Walking in Simone de Beauvoir’s Footsteps
What the Existentialist Author Can Teach Us About Body Acceptance
This essay originally appeared in Medium in September 2019. This is a lightly edited version of the piece. An academic spinoff, “Simone de Beauvoir’s Feminist Art of Living,” has also appeared in The Journal of Speculative Philosophy.
Most photographs of Simone de Beauvoir show her seated, typically in a café, often writing or enjoying a conversation with Jean-Paul Sartre or other figures of the time.
What’s less well known is that the twentieth-century philosopher and novelist, best known for her groundbreaking feminist book The Second Sex, was also an avid hiker.
Her walking habits, like those of other philosophers (think Thoreau or Nietzsche), are well worth discussing since they reveal an important part of how we can cultivate healthier relationships with our bodies.
Beauvoir began hiking in 1931, at the age of 23, when she received a position as a philosophy teacher at a high school in Marseille. The Prime of Life, the second volume of her memoirs, describes the excitement she experienced as she hiked long hours on her days off. She relished the feeling of physical exertion at the end of the day.
Beauvoir says:
“I had never practiced any sport, and therefore took all the more pleasure in driving my body the very limit of its endurance.”

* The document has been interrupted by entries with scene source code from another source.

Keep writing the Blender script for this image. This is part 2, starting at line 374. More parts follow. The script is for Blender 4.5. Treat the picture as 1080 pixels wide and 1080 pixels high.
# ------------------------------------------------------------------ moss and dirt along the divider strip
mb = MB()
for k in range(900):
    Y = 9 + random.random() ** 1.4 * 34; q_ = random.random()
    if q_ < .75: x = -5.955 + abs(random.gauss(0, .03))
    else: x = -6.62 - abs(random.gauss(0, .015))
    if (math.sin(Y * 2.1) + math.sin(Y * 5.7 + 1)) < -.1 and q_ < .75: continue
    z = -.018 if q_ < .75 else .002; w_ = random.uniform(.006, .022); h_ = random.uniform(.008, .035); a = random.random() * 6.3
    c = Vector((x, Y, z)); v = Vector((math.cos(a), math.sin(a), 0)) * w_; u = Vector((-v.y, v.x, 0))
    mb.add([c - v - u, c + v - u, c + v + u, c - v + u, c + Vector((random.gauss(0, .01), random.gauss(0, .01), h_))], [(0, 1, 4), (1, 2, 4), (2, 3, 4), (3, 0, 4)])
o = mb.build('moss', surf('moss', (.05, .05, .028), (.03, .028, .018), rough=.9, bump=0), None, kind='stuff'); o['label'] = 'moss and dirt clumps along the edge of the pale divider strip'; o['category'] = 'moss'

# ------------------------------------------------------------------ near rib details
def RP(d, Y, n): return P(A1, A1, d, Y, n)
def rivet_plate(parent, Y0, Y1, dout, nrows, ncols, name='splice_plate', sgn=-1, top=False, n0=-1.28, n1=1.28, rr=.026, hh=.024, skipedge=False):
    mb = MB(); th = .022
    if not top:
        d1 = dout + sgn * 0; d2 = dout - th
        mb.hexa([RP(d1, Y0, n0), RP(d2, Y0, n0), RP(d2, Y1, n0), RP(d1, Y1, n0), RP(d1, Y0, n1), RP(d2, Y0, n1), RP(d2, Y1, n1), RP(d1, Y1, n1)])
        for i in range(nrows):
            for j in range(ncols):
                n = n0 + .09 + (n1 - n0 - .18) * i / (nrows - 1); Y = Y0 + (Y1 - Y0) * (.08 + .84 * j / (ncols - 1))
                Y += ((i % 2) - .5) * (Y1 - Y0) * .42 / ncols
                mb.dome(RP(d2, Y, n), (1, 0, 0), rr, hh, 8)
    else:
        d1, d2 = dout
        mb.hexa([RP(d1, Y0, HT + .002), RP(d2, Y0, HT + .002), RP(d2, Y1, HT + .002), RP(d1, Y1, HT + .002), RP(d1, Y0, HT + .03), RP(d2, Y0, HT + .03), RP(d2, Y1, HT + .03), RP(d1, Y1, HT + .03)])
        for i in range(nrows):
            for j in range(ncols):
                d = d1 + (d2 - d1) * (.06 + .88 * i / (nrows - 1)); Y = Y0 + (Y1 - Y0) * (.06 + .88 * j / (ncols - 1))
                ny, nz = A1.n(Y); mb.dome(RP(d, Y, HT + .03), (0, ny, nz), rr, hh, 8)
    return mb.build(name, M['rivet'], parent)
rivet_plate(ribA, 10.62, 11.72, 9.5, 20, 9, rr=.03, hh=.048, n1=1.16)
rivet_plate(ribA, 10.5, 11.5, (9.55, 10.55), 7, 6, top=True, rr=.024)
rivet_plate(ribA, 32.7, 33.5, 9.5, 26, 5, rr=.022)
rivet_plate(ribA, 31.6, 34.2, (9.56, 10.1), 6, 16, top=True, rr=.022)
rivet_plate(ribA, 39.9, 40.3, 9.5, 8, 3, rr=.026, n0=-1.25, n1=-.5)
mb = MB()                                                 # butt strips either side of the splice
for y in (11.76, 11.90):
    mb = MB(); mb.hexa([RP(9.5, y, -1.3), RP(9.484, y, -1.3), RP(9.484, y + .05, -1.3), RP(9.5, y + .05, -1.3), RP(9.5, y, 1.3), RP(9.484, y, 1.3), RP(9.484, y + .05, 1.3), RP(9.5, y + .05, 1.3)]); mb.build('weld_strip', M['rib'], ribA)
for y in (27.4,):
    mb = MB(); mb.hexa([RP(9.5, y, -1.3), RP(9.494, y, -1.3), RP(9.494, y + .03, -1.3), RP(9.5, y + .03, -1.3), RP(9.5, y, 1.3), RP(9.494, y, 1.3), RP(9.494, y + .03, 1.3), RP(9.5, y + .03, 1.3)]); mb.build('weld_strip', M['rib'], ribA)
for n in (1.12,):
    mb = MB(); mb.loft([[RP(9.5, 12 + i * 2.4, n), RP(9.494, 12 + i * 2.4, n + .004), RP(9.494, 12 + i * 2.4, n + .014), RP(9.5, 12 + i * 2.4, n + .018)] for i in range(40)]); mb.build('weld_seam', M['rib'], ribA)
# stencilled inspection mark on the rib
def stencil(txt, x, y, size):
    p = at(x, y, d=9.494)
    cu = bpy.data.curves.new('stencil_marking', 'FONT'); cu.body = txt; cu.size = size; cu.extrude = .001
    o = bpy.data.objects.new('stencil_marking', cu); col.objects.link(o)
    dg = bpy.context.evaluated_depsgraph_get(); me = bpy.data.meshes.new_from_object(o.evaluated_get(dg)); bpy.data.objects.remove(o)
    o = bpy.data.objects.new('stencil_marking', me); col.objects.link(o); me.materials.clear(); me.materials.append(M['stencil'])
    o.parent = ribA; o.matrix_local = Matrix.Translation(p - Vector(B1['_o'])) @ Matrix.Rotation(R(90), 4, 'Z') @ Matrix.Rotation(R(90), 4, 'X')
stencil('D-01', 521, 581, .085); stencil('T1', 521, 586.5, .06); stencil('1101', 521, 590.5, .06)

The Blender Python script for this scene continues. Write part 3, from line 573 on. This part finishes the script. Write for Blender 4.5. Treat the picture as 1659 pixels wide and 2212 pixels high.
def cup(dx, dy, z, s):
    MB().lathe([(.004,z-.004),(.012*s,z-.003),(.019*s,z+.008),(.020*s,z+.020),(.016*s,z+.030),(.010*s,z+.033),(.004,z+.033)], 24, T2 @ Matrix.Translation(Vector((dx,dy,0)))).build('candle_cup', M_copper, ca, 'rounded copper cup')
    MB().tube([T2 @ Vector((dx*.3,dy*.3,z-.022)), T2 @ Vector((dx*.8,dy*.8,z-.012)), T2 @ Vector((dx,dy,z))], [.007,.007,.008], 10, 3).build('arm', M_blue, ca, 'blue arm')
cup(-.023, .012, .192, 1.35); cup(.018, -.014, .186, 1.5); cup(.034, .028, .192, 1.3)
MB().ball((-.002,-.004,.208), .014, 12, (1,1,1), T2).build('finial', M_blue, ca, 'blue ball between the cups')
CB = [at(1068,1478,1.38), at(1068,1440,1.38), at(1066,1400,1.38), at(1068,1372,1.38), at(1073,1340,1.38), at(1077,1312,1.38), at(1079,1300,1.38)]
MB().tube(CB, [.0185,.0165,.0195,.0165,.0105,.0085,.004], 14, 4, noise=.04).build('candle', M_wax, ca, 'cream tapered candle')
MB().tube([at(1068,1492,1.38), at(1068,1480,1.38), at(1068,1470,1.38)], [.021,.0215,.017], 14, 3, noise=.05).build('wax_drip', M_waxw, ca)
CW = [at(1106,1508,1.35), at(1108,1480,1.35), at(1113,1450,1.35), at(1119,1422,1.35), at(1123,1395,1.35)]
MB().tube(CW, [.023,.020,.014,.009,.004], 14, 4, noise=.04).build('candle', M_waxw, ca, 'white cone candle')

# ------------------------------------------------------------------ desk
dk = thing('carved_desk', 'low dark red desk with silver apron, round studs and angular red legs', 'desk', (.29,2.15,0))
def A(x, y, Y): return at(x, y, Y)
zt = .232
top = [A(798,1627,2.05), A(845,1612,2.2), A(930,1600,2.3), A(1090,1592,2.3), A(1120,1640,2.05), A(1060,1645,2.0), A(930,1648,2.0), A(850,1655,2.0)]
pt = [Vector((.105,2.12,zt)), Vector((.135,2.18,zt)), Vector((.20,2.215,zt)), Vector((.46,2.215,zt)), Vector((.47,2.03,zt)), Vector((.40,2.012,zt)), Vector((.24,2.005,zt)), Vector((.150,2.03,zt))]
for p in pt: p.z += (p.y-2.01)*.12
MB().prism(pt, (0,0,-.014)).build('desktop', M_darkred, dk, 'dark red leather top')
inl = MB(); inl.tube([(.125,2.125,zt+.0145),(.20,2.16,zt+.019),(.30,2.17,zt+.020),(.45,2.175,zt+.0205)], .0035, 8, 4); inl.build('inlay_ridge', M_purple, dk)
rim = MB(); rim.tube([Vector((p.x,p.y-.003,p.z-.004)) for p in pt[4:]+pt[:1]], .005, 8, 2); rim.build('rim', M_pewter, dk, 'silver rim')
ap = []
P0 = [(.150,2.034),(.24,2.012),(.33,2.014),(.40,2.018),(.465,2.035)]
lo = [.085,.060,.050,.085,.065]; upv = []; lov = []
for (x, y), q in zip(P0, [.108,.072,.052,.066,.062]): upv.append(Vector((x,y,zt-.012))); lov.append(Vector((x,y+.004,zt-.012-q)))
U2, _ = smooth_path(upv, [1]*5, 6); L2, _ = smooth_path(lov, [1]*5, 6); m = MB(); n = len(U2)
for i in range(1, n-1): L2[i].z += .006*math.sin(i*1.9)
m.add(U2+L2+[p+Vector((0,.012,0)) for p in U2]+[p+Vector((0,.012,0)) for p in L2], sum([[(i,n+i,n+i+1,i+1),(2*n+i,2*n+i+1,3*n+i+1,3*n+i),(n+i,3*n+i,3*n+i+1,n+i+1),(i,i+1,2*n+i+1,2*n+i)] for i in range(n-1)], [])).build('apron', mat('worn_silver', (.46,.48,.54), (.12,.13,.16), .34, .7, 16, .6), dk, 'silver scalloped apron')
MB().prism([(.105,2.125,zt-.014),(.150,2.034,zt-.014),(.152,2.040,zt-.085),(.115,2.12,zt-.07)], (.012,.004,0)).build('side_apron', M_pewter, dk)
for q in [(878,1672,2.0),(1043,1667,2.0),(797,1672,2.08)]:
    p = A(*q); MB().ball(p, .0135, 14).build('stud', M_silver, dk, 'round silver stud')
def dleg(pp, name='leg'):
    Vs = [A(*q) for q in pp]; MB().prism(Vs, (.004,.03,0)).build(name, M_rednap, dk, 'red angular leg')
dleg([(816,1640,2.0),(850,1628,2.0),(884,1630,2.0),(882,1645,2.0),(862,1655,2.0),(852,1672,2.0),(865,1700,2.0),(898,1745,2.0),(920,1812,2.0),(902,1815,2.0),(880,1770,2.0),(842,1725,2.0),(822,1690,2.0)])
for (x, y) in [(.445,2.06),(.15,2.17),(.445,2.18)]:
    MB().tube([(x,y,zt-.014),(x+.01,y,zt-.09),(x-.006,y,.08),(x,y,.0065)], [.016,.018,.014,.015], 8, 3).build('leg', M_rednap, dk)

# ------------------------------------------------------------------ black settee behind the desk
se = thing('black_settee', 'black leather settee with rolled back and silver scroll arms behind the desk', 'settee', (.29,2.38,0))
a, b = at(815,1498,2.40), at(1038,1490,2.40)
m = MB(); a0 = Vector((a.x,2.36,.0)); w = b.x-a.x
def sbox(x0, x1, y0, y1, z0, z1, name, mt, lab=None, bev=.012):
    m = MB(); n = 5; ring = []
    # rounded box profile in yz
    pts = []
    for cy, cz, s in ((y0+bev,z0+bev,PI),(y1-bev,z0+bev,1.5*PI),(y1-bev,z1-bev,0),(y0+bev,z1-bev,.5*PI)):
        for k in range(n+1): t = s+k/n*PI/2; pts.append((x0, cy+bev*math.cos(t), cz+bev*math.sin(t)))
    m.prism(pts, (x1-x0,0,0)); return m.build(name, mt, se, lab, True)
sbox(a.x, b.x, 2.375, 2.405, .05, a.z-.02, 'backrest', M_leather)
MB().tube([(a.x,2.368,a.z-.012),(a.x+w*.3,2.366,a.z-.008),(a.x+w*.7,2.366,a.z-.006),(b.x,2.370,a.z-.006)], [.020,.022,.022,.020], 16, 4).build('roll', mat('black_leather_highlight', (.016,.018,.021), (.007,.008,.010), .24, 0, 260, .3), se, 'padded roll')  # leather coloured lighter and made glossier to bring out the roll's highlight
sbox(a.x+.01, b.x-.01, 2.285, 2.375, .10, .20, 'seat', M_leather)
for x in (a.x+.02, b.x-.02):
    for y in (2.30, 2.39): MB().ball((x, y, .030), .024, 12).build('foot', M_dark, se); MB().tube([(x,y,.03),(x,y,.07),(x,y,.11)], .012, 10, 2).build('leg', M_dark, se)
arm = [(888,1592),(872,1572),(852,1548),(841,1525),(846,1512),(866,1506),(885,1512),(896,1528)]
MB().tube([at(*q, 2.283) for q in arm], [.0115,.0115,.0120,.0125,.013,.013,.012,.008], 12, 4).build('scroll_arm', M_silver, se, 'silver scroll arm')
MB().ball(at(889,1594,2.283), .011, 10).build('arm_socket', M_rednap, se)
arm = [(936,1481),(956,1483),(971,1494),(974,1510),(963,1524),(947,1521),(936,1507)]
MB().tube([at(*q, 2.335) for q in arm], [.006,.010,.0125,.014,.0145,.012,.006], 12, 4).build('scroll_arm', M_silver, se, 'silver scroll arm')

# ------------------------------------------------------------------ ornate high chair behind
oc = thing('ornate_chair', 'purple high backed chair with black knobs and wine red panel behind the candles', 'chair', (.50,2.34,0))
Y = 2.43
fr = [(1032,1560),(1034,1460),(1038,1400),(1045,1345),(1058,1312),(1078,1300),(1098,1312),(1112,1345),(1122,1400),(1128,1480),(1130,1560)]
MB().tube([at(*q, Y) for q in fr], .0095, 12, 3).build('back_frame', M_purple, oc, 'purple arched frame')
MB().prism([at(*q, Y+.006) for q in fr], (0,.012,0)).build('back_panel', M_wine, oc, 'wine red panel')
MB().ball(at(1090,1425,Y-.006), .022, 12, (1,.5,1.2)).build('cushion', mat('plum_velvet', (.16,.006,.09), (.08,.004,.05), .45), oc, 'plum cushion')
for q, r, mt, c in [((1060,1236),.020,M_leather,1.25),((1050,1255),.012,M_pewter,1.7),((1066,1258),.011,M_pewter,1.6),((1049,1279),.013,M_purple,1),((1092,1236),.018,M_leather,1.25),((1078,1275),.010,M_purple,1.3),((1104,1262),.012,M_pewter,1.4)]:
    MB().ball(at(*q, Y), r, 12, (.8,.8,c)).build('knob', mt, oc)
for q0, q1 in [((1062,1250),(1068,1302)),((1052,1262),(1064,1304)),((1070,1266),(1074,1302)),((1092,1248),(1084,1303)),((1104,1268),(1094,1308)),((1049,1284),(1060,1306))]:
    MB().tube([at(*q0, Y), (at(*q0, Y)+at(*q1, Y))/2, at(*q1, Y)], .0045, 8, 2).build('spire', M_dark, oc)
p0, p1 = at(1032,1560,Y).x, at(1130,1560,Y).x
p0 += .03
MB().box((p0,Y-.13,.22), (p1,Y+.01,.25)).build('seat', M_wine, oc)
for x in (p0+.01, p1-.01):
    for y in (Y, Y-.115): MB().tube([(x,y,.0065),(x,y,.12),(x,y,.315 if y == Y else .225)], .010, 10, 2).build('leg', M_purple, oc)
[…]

When I read Beauvoir’s descriptions of her treks, I’m struck by how deeply she became attuned to her body and how attentive she was to her surroundings. She fell in love with the sights, sounds, and smells of the landscapes she discovered. Among the many rich descriptions of her hikes, she writes, “there came a day in spring, on the Valensole plateau, when I found almond trees in blossom for the first time. I walked along red-and-ocher lanes in the flat country, and recognized many of Cézanne’s canvases.”

When Beauvoir walked, she wasn’t “in her head,” but “in her body” and “in the world.”
This sensual relationship to her body and the world is what’s distinctive about Beauvoir’s walking style, and it stands in contrast with one of the central observations of The Second Sex, published in 1949. There, Beauvoir describes how society led girls and women of her time to conceive of themselves as sexual and aesthetic objects. For instance, playing with dolls taught girls that their appearance was paramount, and at puberty, they were encouraged to see themselves through the eyes of potential male partners.
But The Second Sex is not all about criticizing women’s over-investment in their appearance. The book also implicitly advocates Beauvoir’s philosophy of walking. Beauvoir condemns her contemporaries’ attitudes towards girls and sports, and implies that athletic activities would allow them to embody an active relationship to their bodies. According to her, athleticism would teach them to value their bodies’ strength and the pleasure that can be derived from using it.
Sadly, Beauvoir’s analysis remains all too relevant.
It’s clear from the onslaught of advertisements and articles focused on women’s beauty that girls and women are still pressured to value their bodies for their appearance. It’s also evident that the focus on our bodies is rarely positive, as girls and women are led to compare their bodies with those of models or actresses, whose photos are nearly always airbrushed and whose body types are often unachievable.
Body image issues abound: Psychology Today reports that in 2017, 56% of women described being dissatisfied with their overall appearance, and 89% want to lose weight. And according to The Body Image Center, 70% of teenage girls “don’t like their bodies.” Worse yet, the pressure to achieve the perfect body is increasingly affecting boys and men.
But there is luckily growing resistance to oppressive beauty standards. The recent rise in body-positive ads and activism has pushed many of us to reconsider what beauty looks like. We’re told that “beauty is in every body,” or that “Mermaid Thighs are the new body positive trend you should know about.” Now, there is a lot of value in expanding beauty standards. Thanks to the body positivity movement, more of us can find representations of beauty that match our body size or shape, our gender expression, our race, or our bodily abilities. Still, I worry that too much of the movement is dedicated to external beauty, and not enough to the inner “joys” of the body.
This is why we should all take note of Beauvoir’s philosophy of walking: it promises a powerful solution to the seductions of self-objectification. Rather than viewing your body from the outside, through the hidden lens of the mirror or the gaze of a potential lover, you can enjoy it from within. You could appreciate the soreness that comes from dancing, rather than focusing on the shape of your derrière. You could displace the focus of your gaze from your body to the outer world and appreciate its beauty. This world doesn’t need to be the natural world, as was the case for Beauvoir. It could be the space of your dance studio, for instance.
Beauvoir’s treks through the Alps and philosophical writings show that an important component of well-being lies in an inner appreciation of the body, rather than an objectifying attitude towards it. They should inspire us to cultivate new and empowering ways of celebrating our bodies.